→ **OBJECTIVE**
Give the number of lines containing the word "from" and nothing more.

→ **GIVEN MATERIAL**
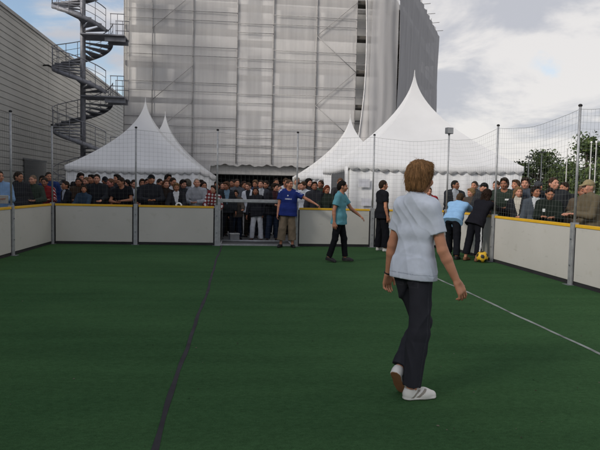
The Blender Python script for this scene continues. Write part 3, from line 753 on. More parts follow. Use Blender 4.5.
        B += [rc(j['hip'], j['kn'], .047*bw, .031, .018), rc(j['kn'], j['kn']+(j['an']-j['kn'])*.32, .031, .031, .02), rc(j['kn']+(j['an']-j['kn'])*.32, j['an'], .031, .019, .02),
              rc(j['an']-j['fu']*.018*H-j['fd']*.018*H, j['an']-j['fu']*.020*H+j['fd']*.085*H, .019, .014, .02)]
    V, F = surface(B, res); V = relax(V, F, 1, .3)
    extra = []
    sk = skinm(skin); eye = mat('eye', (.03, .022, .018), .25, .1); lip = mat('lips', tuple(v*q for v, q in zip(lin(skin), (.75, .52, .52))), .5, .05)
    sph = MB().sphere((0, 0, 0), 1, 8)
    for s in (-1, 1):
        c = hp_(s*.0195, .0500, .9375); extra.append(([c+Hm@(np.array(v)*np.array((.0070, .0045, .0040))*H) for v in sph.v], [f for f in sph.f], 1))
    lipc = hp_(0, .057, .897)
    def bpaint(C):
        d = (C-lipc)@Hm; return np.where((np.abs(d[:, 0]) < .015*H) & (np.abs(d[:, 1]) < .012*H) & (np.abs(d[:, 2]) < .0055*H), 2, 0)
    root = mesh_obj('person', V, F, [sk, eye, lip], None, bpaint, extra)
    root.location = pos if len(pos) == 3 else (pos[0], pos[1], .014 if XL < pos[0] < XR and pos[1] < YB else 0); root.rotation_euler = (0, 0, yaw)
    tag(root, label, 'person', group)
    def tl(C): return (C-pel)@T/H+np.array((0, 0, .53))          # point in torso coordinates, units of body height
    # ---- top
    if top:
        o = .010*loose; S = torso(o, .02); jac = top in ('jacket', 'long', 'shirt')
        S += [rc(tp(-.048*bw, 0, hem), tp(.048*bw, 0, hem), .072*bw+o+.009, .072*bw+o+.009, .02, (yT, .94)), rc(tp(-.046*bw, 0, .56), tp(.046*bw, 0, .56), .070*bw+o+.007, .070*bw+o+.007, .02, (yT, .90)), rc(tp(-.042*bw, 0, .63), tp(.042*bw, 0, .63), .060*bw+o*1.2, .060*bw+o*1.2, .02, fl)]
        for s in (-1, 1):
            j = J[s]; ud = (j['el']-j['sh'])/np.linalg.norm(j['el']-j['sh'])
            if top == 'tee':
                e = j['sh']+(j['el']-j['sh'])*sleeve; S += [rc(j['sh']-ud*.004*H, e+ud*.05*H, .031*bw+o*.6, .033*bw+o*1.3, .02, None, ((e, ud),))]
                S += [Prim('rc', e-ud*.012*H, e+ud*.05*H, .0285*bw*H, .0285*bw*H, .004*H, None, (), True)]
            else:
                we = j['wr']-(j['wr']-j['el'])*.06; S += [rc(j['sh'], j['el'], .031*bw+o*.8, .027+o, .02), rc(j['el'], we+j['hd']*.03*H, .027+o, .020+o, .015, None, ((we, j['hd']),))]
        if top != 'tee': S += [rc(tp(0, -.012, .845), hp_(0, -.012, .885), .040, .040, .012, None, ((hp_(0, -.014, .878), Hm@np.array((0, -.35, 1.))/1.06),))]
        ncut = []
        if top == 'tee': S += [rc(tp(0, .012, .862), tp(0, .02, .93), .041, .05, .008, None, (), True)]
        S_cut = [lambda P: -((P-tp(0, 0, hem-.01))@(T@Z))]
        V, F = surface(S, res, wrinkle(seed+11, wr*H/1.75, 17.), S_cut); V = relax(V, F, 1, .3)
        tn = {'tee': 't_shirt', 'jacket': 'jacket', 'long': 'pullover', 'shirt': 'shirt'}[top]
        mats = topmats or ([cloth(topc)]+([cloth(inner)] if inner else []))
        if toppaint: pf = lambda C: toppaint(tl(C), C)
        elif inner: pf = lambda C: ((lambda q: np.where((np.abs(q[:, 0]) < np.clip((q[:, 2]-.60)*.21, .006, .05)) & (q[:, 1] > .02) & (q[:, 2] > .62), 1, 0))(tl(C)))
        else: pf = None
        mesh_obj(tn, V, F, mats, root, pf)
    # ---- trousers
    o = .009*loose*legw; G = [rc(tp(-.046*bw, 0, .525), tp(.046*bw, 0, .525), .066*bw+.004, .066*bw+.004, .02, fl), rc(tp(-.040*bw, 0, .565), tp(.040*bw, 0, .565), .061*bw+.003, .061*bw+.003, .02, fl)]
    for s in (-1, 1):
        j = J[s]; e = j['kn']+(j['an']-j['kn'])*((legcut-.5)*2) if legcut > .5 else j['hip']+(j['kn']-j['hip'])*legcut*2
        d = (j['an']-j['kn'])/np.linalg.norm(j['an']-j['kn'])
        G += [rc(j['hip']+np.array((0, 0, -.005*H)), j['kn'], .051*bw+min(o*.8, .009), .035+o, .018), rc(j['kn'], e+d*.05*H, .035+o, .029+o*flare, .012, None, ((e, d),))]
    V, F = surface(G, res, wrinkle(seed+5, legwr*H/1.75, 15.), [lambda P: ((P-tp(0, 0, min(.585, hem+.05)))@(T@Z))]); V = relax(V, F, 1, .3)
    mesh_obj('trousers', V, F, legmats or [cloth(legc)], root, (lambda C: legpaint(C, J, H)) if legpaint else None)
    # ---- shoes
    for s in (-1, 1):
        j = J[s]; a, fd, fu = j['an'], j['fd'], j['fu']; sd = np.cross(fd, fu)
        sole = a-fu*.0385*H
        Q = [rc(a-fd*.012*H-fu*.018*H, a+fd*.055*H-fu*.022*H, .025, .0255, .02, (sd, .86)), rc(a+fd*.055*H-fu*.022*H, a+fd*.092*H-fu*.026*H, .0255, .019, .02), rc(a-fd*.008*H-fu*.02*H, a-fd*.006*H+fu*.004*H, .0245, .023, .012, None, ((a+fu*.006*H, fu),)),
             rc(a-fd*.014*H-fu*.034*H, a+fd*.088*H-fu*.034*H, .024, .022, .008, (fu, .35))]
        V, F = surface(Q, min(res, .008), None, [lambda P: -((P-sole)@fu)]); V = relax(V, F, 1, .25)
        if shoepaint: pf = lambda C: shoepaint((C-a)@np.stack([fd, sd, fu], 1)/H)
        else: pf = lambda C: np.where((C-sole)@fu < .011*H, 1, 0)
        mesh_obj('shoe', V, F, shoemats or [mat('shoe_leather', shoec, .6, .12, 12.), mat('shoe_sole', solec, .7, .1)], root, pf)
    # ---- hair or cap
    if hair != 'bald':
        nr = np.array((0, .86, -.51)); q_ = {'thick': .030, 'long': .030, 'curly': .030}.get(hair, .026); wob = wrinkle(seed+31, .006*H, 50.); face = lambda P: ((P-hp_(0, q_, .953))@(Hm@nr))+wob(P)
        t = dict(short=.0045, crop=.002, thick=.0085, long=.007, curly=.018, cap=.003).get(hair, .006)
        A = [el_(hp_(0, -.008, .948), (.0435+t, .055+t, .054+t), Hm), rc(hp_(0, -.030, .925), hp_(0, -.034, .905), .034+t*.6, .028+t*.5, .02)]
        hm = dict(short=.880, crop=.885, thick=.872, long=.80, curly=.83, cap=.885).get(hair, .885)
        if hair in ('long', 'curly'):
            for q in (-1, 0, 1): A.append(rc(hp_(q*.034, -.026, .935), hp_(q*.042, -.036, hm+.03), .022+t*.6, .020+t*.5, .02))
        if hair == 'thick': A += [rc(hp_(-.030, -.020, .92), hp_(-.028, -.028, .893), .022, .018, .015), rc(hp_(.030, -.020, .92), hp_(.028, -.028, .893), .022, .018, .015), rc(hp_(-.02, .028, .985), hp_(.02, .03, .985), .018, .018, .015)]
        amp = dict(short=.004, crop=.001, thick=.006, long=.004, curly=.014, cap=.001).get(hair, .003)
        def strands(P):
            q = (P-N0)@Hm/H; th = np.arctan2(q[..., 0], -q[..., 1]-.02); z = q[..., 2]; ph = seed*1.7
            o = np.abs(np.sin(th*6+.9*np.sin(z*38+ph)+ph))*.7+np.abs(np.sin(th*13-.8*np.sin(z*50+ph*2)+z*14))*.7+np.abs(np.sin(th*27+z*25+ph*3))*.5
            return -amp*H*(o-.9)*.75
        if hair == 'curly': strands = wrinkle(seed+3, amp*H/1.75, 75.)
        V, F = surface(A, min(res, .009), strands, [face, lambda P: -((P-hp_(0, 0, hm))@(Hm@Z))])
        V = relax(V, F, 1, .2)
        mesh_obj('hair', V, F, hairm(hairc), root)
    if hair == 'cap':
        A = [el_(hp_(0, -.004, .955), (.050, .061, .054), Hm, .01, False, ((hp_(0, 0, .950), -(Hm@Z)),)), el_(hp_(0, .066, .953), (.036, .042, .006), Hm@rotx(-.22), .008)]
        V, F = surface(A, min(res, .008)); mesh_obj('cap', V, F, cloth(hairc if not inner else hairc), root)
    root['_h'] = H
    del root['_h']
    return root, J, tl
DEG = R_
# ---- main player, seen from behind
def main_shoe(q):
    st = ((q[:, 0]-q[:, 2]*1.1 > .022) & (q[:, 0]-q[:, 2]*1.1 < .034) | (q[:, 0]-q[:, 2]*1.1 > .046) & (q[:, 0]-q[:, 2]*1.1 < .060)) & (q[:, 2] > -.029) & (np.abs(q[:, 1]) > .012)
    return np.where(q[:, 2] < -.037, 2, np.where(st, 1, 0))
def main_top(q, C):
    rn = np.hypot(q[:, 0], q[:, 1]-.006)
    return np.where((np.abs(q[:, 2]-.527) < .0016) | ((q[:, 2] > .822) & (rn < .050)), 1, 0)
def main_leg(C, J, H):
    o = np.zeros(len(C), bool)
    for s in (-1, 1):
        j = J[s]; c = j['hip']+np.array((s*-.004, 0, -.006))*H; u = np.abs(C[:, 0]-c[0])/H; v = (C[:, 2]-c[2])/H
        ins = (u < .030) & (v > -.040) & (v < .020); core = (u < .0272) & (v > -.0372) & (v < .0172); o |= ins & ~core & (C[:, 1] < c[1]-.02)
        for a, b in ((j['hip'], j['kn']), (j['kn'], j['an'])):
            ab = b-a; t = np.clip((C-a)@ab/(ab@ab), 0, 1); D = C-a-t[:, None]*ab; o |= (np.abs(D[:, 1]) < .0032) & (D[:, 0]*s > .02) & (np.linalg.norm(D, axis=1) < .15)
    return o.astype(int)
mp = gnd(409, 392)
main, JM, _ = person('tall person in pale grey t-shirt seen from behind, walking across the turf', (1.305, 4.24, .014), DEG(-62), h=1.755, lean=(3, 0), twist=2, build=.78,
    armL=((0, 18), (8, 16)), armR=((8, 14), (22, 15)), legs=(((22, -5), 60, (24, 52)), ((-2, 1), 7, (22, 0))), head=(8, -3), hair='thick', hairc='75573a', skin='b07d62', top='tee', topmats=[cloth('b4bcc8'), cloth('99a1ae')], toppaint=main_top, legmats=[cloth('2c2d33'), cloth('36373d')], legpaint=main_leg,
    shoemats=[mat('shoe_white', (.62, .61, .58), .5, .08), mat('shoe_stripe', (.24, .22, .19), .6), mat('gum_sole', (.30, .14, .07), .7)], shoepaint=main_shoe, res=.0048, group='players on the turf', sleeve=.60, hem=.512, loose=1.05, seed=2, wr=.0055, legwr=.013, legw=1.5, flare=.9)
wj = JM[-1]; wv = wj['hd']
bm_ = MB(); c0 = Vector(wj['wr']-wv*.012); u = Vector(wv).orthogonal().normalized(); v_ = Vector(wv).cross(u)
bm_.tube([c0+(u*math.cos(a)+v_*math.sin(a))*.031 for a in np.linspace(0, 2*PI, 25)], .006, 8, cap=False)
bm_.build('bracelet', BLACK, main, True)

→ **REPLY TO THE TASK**
3